GOAL
Transcribe the records below exactly as they appear.

DATA SECTION
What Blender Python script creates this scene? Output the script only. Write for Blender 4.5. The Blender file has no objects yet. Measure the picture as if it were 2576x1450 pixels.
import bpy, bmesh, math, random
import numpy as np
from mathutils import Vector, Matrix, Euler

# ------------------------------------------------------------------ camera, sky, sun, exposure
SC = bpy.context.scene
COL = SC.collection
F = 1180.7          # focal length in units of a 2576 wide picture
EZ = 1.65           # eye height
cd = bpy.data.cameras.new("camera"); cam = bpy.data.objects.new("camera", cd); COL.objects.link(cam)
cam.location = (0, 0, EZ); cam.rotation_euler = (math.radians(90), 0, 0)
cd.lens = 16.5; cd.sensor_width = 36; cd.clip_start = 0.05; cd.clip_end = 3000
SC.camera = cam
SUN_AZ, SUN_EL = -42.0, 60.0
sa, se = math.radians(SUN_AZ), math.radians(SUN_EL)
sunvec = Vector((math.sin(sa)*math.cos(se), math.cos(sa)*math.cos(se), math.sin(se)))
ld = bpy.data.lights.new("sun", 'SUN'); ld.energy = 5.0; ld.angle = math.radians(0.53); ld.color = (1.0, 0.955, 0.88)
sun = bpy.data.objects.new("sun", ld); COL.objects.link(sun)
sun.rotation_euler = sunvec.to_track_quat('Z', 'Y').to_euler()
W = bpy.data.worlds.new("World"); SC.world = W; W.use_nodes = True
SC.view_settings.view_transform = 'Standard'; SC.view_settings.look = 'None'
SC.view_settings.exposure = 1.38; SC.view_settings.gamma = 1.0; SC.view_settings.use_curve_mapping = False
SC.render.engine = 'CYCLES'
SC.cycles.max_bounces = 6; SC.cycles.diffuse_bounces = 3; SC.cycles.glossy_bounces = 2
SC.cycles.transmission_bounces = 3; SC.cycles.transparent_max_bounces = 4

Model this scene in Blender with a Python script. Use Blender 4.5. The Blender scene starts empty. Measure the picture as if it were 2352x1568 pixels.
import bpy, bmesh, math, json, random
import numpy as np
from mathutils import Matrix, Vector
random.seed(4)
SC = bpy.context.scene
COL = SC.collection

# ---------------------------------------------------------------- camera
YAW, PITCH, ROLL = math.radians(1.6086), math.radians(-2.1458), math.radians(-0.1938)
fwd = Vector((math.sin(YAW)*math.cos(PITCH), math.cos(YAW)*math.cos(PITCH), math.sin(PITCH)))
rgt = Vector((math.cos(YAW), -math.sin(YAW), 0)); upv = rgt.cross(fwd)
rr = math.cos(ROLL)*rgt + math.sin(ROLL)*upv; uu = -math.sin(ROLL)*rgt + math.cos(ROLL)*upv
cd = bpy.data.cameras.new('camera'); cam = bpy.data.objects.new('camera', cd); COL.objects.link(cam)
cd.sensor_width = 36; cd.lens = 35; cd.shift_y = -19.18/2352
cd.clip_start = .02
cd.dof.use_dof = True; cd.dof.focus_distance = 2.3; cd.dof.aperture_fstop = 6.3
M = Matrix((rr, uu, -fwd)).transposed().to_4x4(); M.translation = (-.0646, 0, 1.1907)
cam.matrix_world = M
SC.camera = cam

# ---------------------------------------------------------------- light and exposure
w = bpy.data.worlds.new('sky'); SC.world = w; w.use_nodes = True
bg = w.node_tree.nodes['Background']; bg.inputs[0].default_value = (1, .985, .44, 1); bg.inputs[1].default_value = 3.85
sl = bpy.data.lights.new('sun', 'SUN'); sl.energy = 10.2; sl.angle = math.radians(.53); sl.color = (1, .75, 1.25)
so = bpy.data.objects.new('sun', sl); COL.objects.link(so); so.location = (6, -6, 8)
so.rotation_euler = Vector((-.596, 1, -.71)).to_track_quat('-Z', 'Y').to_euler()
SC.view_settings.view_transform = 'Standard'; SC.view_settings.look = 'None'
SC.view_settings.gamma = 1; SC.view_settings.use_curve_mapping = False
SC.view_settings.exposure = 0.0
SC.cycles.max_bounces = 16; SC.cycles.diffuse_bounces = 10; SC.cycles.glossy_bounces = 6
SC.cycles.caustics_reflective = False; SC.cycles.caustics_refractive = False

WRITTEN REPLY
What Blender Python script creates this scene? Output the script only. Write for Blender 4.5. The Blender file has no objects yet. Measure the picture as if it were 2576x1450 pixels.
import bpy, bmesh, math, random
import numpy as np
from mathutils import Vector, Matrix, Euler

# ------------------------------------------------------------------ camera, sky, sun, exposure
SC = bpy.context.scene
COL = SC.collection
F = 1180.7          # focal length in units of a 2576 wide picture
EZ = 1.65           # eye height
cd = bpy.data.cameras.new("camera"); cam = bpy.data.objects.new("camera", cd); COL.objects.link(cam)
cam.location = (0, 0, EZ); cam.rotation_euler = (math.radians(90), 0, 0)
cd.lens = 16.5; cd.sensor_width = 36; cd.clip_start = 0.05; cd.clip_end = 3000
SC.camera = cam
SUN_AZ, SUN_EL = -42.0, 60.0
sa, se = math.radians(SUN_AZ), math.radians(SUN_EL)
sunvec = Vector((math.sin(sa)*math.cos(se), math.cos(sa)*math.cos(se), math.sin(se)))
ld = bpy.data.lights.new("sun", 'SUN'); ld.energy = 5.0; ld.angle = math.radians(0.53); ld.color = (1.0, 0.955, 0.88)
sun = bpy.data.objects.new("sun", ld); COL.objects.link(sun)
sun.rotation_euler = sunvec.to_track_quat('Z', 'Y').to_euler()
W = bpy.data.worlds.new("World"); SC.world = W; W.use_nodes = True
SC.view_settings.view_transform = 'Standard'; SC.view_settings.look = 'None'
SC.view_settings.exposure = 1.38; SC.view_settings.gamma = 1.0; SC.view_settings.use_curve_mapping = False
SC.render.engine = 'CYCLES'
SC.cycles.max_bounces = 6; SC.cycles.diffuse_bounces = 3; SC.cycles.glossy_bounces = 2
SC.cycles.transmission_bounces = 3; SC.cycles.transparent_max_bounces = 4

Model this scene in Blender with a Python script. Use Blender 4.5. The Blender scene starts empty. Measure the picture as if it were 2352x1568 pixels.
import bpy, bmesh, math, json, random
import numpy as np
from mathutils import Matrix, Vector
random.seed(4)
SC = bpy.context.scene
COL = SC.collection

# ---------------------------------------------------------------- camera
YAW, PITCH, ROLL = math.radians(1.6086), math.radians(-2.1458), math.radians(-0.1938)
fwd = Vector((math.sin(YAW)*math.cos(PITCH), math.cos(YAW)*math.cos(PITCH), math.sin(PITCH)))
rgt = Vector((math.cos(YAW), -math.sin(YAW), 0)); upv = rgt.cross(fwd)
rr = math.cos(ROLL)*rgt + math.sin(ROLL)*upv; uu = -math.sin(ROLL)*rgt + math.cos(ROLL)*upv
cd = bpy.data.cameras.new('camera'); cam = bpy.data.objects.new('camera', cd); COL.objects.link(cam)
cd.sensor_width = 36; cd.lens = 35; cd.shift_y = -19.18/2352
cd.clip_start = .02
cd.dof.use_dof = True; cd.dof.focus_distance = 2.3; cd.dof.aperture_fstop = 6.3
M = Matrix((rr, uu, -fwd)).transposed().to_4x4(); M.translation = (-.0646, 0, 1.1907)
cam.matrix_world = M
SC.camera = cam

# ---------------------------------------------------------------- light and exposure
w = bpy.data.worlds.new('sky'); SC.world = w; w.use_nodes = True
bg = w.node_tree.nodes['Background']; bg.inputs[0].default_value = (1, .985, .44, 1); bg.inputs[1].default_value = 3.85
sl = bpy.data.lights.new('sun', 'SUN'); sl.energy = 10.2; sl.angle = math.radians(.53); sl.color = (1, .75, 1.25)
so = bpy.data.objects.new('sun', sl); COL.objects.link(so); so.location = (6, -6, 8)
so.rotation_euler = Vector((-.596, 1, -.71)).to_track_quat('-Z', 'Y').to_euler()
SC.view_settings.view_transform = 'Standard'; SC.view_settings.look = 'None'
SC.view_settings.gamma = 1; SC.view_settings.use_curve_mapping = False
SC.view_settings.exposure = 0.0
SC.cycles.max_bounces = 16; SC.cycles.diffuse_bounces = 10; SC.cycles.glossy_bounces = 6
SC.cycles.caustics_reflective = False; SC.cycles.caustics_refractive = False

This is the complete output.